Humor can be seen as a sort of vanity, I think. Laughing is really a way of gripping the world psychologically, while behind the laughter itself there are elements that show how and what happens to induce laughter. I can only imagine that laughing is an expression that indicates these themes and our reactions to them. Often enough we find ourselves laughing at such absurdities as irony and the parody, but to realize what effect this behavior has psychologically will show the real motive behind humor.

Comedy is relief with a touch of arrogance…a “I meant to do that,” or “whew…that was close, good thing I…,” or “since you didn’t die from that accident, its safe to laugh at it now while we reflect.”

I have often wondered about why something is funny. The only thing I can come up with is laughing is socially aquired. What we think is funny is taught to us. That is why I can laugh at a man farting while my mom thinks it is disgusting. But with this answer, who was the first person to laugh? Why did they laugh?

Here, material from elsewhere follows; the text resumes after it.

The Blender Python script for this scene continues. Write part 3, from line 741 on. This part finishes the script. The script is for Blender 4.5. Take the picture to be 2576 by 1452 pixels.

How funny would it have been to see the first person who thought somthing was funny.

This somewhat reminds of a sentence M.A.Iacono said once in a lesson about the philosophical meaning of Magritte’s work:

“The commedian is the person that by breaking the frame in which we give sense to reality re-affirms it.”

I’d say that Irony is the root cause of most humor…even if it is not presently obvious. If I watch the three stooges re-runs, I laugh because I find irony in the fact that they are so hopeless inept at all they do. That, I believe would be a more subtle example of irony… :slight_smile:

i think de’trop is on point for this… i have to say that comedy and laughing is an aesthetics question for philosophy. besides irony there is also the common situation we are past but relate to. the common example is a baby leaning to walk, we all learn to walk but its funny watching someone in akward learning process we have come to pass because we relate to it… In relation to the myth of Sisyphus, laughing also relates to the existentialist notion of the absurd… in many ways comedy redeems tragedy

I haven’t a fully formed opinion on this, but I was wondering if anyone thought you could draw a connection between Grice’s Implicature Structures and Comedy.

More specifically, it seems to me that things are funny when they defy what is implied.

For example, when we see a person talking, we imply that they will continue talking. To see them get hit in the face with a pie defies our expectations.

Also consider that when we “see the joke coming,” we tend to think it is not funny—if the punchline to a joke is what we expect it to be, we don’t laugh.